BRUSSELS, Sept 18 (Reuters) - Microsoft's ( MSFT )
hiring of artificial intelligence startup Inflection's staff
including its co-founders will not be scrutinised under European
Union merger rules, EU antitrust regulators said on Wednesday.
The European Commission said seven EU countries had dropped
their requests asking it to examine the deal. The move followed
a ruling from Europe's top court earlier this month prohibiting
the EU enforcer from examining merger cases which fall below the
EU's merger revenue threshold.
Judges said the EU antitrust watchdog was also not allowed
to encourage its national peers to ask it to take up such cases.
Critics said these merger powers were regulatory over-reach
while the Commission said such deals could be killer
acquisitions in which big companies acquire startups to shut
them down.
"All seven member states that submitted an initial referral
have decided to withdraw their requests. Therefore, the
Commission will take no decision in this matter," the EU
executive said.
Still it said the deal amounted to a merger as it means the
'new Inflection' would shift its focus to a different activity,
namely its AI studio business.
"The Commission regards the agreements entered into between
Microsoft ( MSFT ) and Inflection as a structural change in the market
that amounts to a concentration as defined under Article 3 of
the EUMR," it said, referring to the bloc's merger rules.
Microsoft ( MSFT ) welcomed the announcement.

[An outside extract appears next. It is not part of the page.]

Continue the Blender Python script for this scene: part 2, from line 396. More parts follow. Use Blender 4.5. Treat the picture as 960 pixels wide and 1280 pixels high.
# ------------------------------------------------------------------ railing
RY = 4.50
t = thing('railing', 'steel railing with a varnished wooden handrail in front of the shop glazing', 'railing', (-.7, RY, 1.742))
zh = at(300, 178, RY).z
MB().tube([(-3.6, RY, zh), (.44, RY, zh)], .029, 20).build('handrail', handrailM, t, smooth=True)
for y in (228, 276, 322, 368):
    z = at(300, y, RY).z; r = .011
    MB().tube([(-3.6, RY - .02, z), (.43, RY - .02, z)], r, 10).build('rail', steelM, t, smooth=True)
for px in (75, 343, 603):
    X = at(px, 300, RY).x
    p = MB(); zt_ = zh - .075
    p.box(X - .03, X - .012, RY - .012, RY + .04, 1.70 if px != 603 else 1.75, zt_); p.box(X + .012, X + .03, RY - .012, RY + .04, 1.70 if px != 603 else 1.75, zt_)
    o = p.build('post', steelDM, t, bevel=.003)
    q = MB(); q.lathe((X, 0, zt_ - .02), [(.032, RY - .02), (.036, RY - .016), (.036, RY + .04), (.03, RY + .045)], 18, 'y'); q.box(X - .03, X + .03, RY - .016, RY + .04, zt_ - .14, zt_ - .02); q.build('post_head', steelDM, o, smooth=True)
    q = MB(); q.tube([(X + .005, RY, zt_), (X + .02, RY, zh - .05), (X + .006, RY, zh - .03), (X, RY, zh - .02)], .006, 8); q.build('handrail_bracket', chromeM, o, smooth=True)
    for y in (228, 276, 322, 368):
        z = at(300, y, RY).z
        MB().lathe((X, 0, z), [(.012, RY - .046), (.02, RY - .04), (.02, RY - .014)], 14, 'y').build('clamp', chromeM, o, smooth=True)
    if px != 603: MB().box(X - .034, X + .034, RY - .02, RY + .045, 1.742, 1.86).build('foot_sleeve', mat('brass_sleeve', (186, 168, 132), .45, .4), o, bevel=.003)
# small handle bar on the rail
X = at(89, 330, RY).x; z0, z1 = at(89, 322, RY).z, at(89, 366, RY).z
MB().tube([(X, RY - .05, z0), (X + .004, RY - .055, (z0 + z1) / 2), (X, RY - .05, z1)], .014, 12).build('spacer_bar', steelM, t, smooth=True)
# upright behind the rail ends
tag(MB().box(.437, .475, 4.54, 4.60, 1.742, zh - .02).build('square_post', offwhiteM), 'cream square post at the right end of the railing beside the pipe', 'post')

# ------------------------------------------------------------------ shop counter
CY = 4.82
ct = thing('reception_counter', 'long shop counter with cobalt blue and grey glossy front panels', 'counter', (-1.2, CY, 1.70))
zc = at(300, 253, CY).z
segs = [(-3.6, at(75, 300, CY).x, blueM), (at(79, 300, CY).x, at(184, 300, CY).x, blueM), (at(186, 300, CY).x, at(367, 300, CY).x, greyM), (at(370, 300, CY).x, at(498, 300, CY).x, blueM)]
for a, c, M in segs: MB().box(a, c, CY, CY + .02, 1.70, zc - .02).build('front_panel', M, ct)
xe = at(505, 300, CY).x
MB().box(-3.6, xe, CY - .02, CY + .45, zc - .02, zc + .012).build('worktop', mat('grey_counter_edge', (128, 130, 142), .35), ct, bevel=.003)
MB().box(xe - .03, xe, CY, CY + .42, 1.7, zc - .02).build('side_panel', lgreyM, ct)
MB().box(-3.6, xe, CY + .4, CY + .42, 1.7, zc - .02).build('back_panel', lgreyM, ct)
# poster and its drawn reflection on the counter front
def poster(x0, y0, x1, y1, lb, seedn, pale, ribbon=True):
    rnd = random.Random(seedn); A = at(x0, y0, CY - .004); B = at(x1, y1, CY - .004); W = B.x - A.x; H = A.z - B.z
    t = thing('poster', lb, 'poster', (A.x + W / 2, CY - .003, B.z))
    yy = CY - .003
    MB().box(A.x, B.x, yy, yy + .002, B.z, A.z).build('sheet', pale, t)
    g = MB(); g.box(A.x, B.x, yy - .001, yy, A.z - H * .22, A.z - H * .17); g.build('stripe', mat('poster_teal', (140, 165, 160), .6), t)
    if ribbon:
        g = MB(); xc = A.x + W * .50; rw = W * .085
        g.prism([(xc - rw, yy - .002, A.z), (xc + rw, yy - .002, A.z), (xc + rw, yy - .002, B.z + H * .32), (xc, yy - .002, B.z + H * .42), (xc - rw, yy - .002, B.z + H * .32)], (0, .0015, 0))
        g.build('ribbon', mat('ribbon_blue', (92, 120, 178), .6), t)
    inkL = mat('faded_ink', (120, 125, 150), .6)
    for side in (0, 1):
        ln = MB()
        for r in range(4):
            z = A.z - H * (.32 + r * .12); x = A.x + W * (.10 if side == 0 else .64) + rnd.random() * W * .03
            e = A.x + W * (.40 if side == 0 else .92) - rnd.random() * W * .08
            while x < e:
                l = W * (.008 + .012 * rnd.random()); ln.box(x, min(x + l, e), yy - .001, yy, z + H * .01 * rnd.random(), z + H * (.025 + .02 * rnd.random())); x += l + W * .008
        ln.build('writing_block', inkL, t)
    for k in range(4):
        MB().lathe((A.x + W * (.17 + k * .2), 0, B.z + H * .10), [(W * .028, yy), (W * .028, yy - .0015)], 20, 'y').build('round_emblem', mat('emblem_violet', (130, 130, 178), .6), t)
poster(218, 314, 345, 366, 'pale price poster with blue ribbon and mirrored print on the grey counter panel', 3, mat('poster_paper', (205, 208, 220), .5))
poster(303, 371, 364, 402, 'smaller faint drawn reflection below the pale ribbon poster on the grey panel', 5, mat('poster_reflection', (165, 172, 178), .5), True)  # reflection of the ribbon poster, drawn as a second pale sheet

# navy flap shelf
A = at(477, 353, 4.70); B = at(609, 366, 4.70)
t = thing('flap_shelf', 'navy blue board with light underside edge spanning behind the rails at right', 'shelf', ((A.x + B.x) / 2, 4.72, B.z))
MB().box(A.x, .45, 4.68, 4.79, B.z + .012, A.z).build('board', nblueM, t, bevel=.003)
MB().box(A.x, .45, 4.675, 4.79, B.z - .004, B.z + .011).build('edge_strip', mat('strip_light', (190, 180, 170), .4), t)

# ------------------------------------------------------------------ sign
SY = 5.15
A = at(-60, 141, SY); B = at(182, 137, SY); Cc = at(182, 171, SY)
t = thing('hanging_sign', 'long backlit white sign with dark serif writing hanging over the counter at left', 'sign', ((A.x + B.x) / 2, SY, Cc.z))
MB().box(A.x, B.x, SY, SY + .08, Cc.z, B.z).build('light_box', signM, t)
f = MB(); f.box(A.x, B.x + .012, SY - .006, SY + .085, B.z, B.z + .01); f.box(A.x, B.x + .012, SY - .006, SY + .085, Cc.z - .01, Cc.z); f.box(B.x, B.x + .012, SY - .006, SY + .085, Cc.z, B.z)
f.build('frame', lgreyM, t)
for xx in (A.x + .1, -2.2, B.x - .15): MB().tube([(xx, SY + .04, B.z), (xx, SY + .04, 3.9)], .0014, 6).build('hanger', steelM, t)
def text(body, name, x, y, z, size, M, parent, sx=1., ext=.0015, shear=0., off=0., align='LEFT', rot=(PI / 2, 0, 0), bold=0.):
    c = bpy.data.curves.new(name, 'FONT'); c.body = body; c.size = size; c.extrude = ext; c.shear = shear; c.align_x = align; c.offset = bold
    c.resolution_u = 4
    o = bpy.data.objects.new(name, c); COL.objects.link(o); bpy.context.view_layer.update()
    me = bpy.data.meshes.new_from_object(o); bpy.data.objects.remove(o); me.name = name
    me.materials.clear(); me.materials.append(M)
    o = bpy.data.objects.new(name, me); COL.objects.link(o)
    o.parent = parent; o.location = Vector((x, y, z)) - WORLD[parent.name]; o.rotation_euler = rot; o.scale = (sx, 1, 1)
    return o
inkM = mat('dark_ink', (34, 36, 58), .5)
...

"We continue to be confident that the hiring of talent
promotes competition and should not be treated as a merger," a
Microsoft ( MSFT ) spokesperson said.
The company hired in March co-founders Mustafa Suleyman and
Karen Simonyan and most of Inflection's 70-strong team for a
newly created unit called Microsoft AI to consolidate and expand
its AI offerings for consumer products.